Tank cleaning and prewash
The Annex II tank-cleaning regime is the part that affects buyers most directly. After discharge, tanks carrying Category X, Y, or Z cargoes may require:
- Mandatory prewash before next cargo loading (Category X always; Category Y in some cases; Category Z in fewer)
- Discharge of washings to a port reception facility (Category X; Category Y in some cases)

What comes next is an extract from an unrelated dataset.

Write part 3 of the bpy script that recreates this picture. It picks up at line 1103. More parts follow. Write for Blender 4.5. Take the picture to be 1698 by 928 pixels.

- Documented prewash certificate showing residue removal to specified levels
For a buyer using ISO tanks for caustic soda solution shipments, the tank operator runs a prewash between cargoes. The cost is typically USD 800 to USD 2,500 per tank depending on the cargo and the destination port’s reception facility charges. This is built into the per-tank lease cost in most operating models, but for spot bookings it can show as a separate line.
The prewash discipline is what keeps category-Y-and-X bulk chemical tanks from cross-contaminating subsequent cargoes. A tank that carried MEG (Y) and is then loaded with deionised water (OS) without proper prewash arrives with MEG residue. The buyer’s process is contaminated. The tank operator owns the failure but the buyer carries the loss.
Annex II vs IMDG marine pollutant
Both regimes cover environmental hazard from chemical cargoes, but they apply to different cargo modes:
| Regime | Applies to | Key marker |
|---|---|---|
| MARPOL Annex II | Bulk liquid cargo (ISO tank, parcel tanker, chemical tanker) | Category X/Y/Z/OS |
| IMDG marine pollutant | Packaged cargo (drums, IBCs, containers) | Fish-and-tree mark |
A substance can be Annex II Category Y when shipped in bulk AND IMDG marine pollutant when shipped in packaged form. The two regimes coexist on the same substance in different cargo modes.
Documentation chain
For Annex II bulk cargo:
- Cargo loading documents declare the Annex II category
- Procedures and Arrangements (P&A) Manual of the tank or vessel must show approval to carry that category
- Cargo record book entries for loading, discharge, and any tank cleaning
- For Category X discharge: a Pollution Prevention Officer signed entry plus port reception facility receipt for the washings
A buyer chartering an ISO tank for first-time bulk Category Y shipment from China should request the tank’s P&A Manual approval and the prewash certificate from the tank operator. The carrier confirms acceptance based on these documents.
Operator note: the parcel tanker book is shrinking
Parcel-tanker capacity for moving Chinese chemicals to Western destinations has tightened since 2022. Several operators retired older Type 2 vessels, and new-build Type 1 capacity is limited. For Category X cargoes the spot market can be very thin, with lead times running 6 to 10 weeks even for major Chinese ports. ISO-tank container shipping has absorbed some of this displaced volume, but for true bulk parcel cargoes (1,000+ tonnes per parcel) ISO-tank is not economic. Build longer planning horizons into Category X procurement.
Related terms
IMDG is the umbrella for packaged DG. ISO tank is the most common Annex II cargo mode for chemical buyers. Marine pollutant is the parallel IMDG designation for packaged cargo.